OPINIóN
Actualizado 02/02/2014
Sagrario Rollán

"Cada vez que te emborrachas te vuelves un poco más tonto", reza el último eslogan de la campaña contra el alcohol y las drogas, dirigida a los jóvenes.

Así que ¿la tontería al igual que la inteligencia puede desarrollarse y cultivarse? Y ¿Cómo se cultiva la estulticia? Pensando sobre esto, mientras esperaba el autobús al lado del cartel que menciono, vine a recordar el extraordinario análisis que de los tontos  y su  variedad se encuentra salpicando aquí y allá la monumental obra de Santo Tomás Tomas de Aquino. Hoy está de moda eso de las inteligencias múltiples, pero la penetración  de los perfiles que esboza  el Aquinate en plena escolástica  no tiene desperdicio.
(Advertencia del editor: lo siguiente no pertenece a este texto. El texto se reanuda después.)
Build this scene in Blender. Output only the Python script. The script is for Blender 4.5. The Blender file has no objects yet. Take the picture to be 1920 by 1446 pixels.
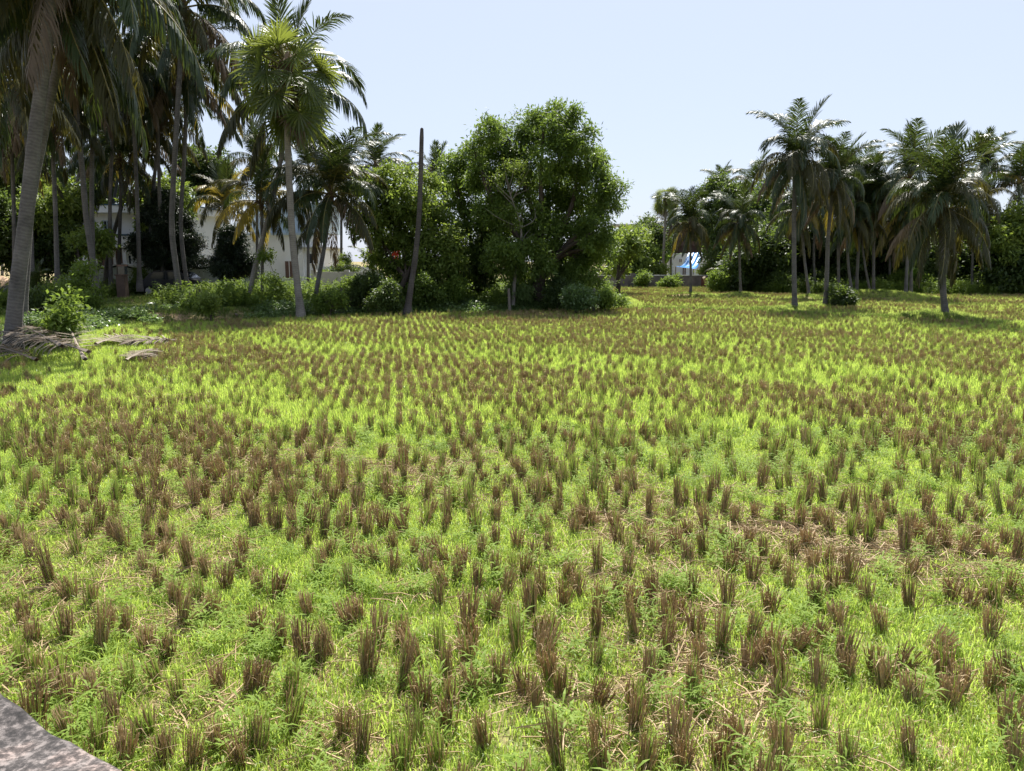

Según él, la característica distintiva de la tontería de cualquier clase y condición es la  parálisis o estupor,  exactamente lo contrario de la admiración, aquella perplejidad inicial de Aristóteles como principio del filosofar; el estupor paraliza, mientras que la admiración impulsa a la reflexión y la creatividad, despierta la imaginación y  agudiza los sentidos, así también comienza la investigación científica.

Muy al contrario, la  tontería es al tiempo embotamiento y falta de sensibilidad? Pues la sensibilidad  se afina ciertamente en la diversidad de objetos y actividades a las que se aplica, pero, como ya señalaba otro eslogan contra las drogas,  "El tiempo que dedicas al alcohol se lo quitas a todo lo demás", amigos, deportes, familia, diversiones y relaciones. Se anula el gusto, el sabor, el deseo o aprecio de todo lo que al joven le ayuda a desarrollarse y crecer como persona, de todo lo que en definitiva puede motivarle y enriquecer su vida,  su inteligencia, sus afectos.

Los que andamos a diario por  aulas y pasillos adolescentes,  sin necesidad de llegar tan lejos, es decir incluso sin drogas, experimentamos a cada momento  esta sensación de embotamiento como uno de los mayores obstáculos para afrontar  nuestro trabajo.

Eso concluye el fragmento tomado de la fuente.